The Past repeating itself.

the salesman

Iranian director Asghar Farhadi must have been inspired as a filmmaker by Akira Kurosawa’s Rashomon, a story involving multiple character perspectives on a central murder. Farhadi has constructed a career – a brilliant career – out of movies in which some kind of mystery or tragedy occurs, then the narrative pieces together what happened and dramatizes the resulting strain on character relationships. His masterpiece in that regard is 2011’s A Separation, the Oscar winner for best foreign language film, but the same dynamics were also in place in his very strong follow-up, 2013’s The Past (set in France with some Iranian characters). Even About Elly from 2009 can be described in this way.

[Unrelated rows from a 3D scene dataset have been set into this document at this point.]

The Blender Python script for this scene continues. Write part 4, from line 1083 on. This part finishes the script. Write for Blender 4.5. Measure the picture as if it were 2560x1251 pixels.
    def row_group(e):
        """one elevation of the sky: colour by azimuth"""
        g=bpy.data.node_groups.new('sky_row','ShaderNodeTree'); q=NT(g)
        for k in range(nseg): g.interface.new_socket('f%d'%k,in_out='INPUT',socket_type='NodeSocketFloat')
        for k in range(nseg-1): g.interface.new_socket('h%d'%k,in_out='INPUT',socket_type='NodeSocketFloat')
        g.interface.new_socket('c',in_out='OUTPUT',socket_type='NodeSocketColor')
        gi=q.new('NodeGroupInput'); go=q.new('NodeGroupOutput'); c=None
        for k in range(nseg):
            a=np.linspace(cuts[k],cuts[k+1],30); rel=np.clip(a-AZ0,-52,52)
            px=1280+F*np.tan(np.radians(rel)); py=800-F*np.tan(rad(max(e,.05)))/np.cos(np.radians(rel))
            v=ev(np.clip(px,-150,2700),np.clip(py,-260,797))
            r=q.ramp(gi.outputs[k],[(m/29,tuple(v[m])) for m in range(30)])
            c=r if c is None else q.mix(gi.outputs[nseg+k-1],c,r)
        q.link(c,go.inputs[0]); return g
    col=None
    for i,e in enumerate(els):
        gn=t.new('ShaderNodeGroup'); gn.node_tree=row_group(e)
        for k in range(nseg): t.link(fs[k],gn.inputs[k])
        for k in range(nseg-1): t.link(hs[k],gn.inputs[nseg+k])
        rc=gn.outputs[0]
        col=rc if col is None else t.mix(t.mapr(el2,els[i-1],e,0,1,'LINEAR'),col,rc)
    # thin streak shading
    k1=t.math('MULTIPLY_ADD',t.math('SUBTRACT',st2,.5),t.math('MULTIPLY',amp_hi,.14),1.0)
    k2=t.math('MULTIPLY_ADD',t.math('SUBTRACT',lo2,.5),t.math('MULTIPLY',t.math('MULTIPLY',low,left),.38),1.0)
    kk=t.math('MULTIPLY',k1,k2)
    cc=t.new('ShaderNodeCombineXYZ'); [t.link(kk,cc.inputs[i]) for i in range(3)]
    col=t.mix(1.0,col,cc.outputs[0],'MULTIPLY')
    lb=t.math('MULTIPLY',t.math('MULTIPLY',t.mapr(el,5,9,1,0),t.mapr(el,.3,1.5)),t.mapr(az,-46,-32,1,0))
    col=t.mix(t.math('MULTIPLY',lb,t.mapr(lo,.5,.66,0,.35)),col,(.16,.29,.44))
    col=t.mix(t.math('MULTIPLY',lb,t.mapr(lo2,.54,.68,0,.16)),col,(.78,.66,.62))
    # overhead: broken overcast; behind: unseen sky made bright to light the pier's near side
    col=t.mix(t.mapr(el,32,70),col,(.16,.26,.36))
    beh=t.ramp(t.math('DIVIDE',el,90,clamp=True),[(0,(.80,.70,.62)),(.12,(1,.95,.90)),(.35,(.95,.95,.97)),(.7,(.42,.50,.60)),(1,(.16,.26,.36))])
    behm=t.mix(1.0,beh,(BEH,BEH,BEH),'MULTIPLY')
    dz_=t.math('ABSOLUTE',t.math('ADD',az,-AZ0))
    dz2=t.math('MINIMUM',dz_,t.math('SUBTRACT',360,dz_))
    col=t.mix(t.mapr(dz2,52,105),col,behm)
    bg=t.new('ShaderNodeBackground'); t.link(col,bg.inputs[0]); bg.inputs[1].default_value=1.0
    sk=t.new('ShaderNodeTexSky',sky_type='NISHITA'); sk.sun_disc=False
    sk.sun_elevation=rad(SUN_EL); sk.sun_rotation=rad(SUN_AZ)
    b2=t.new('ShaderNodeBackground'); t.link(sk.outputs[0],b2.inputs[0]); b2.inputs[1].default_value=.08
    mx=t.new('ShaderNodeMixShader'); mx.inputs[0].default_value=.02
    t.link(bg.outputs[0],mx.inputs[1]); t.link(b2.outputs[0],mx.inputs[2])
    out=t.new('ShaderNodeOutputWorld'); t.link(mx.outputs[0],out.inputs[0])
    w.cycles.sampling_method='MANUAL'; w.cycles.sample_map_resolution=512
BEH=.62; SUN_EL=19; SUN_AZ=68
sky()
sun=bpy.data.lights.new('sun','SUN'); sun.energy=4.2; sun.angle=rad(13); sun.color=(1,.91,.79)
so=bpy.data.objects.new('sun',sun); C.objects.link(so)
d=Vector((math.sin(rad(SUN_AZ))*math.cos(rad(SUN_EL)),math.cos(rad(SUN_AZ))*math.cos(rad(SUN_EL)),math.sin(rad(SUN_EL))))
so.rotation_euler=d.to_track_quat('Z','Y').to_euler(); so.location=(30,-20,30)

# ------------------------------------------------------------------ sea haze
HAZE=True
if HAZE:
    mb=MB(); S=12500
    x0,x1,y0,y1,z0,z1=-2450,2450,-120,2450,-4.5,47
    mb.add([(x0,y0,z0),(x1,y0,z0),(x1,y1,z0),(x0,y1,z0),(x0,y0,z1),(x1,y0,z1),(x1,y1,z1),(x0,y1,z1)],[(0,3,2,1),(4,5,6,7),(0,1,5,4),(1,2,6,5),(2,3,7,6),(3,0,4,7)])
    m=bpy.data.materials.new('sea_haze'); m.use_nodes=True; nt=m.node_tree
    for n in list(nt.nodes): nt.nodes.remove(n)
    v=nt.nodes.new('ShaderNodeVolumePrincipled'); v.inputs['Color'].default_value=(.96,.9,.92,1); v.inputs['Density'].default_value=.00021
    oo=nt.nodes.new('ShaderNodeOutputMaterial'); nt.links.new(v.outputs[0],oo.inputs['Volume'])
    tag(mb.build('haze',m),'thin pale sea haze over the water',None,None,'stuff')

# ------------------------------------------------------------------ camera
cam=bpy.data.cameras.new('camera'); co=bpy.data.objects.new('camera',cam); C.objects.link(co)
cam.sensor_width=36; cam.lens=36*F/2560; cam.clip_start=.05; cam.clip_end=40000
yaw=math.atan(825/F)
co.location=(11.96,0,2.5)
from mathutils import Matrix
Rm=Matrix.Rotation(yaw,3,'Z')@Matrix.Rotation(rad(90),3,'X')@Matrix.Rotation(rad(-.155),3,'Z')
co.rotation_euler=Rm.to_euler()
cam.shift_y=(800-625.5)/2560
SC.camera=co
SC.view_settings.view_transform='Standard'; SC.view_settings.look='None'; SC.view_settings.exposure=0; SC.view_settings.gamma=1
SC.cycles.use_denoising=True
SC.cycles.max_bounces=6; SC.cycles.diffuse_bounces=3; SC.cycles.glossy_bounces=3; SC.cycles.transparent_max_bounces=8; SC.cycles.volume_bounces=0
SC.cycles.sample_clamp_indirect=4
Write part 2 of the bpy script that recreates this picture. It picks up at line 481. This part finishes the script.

Unfortunately, the impact of this approach diminishes with his fourth such feature, The Salesman, which echoes A Separation in ways that are starting to feel too familiar. The quality of his craft and the contemplation of his themes are still beyond reproach, but the element of surprise has been lost. The Salesman follows Emad (Shahab Hosseini) and Rana (Taraneh Alidoosti), a husband and wife in rehearsals for Arthur Miller’s Death of a Salesman when a construction accident leaves their apartment building ready to collapse. Finding somewhere to live on short notice, they move in to a place most recently occupied by a woman they later discover was functioning as the neighbourhood prostitute. When one of her clients returns and gains access to the apartment after Rana thoughtlessly buzzes him up from the street, thinking it’s her husband, she ends up with a serious head wound and only limited memory of what happened. But the trauma lingers, both endangering her role in the play and spurring her husband to find the intruder.

As with A Separation, the story involves an incident that happened in an apartment building, whose details steadily unfold and reconfigure our perspective on the event. The inclusion of Miller’s play, though, introduces a muddy thematic link that never really becomes clear. The themes of Death of a Salesman are of course universal, but they seem neither to directly nor indirectly elucidate the incident in the apartment building. The Salesman does have interesting things to say about the futility of revenge, as the film ponders both the single-mindedness of Emad’s pursuit and the question of what he’ll do once he discovers the identity of his wife’s assailant. Another way it falls short of A Separation is it has less to say about Iranian society, and how some of what happens is an inevitable byproduct of cultural norms. (That could be because Iranian filmmakers are notoriously censored by their government, and A Separation itself seems lucky to have escaped the country intact, its director free from punishment.) Still, The Salesman picked up two prominent prizes at this year’s Cannes Film Festival, best actor for Hosseini and best screenplay for Farhadi, and should find an audience plenty appreciative of its director’s specific contribution to world cinema.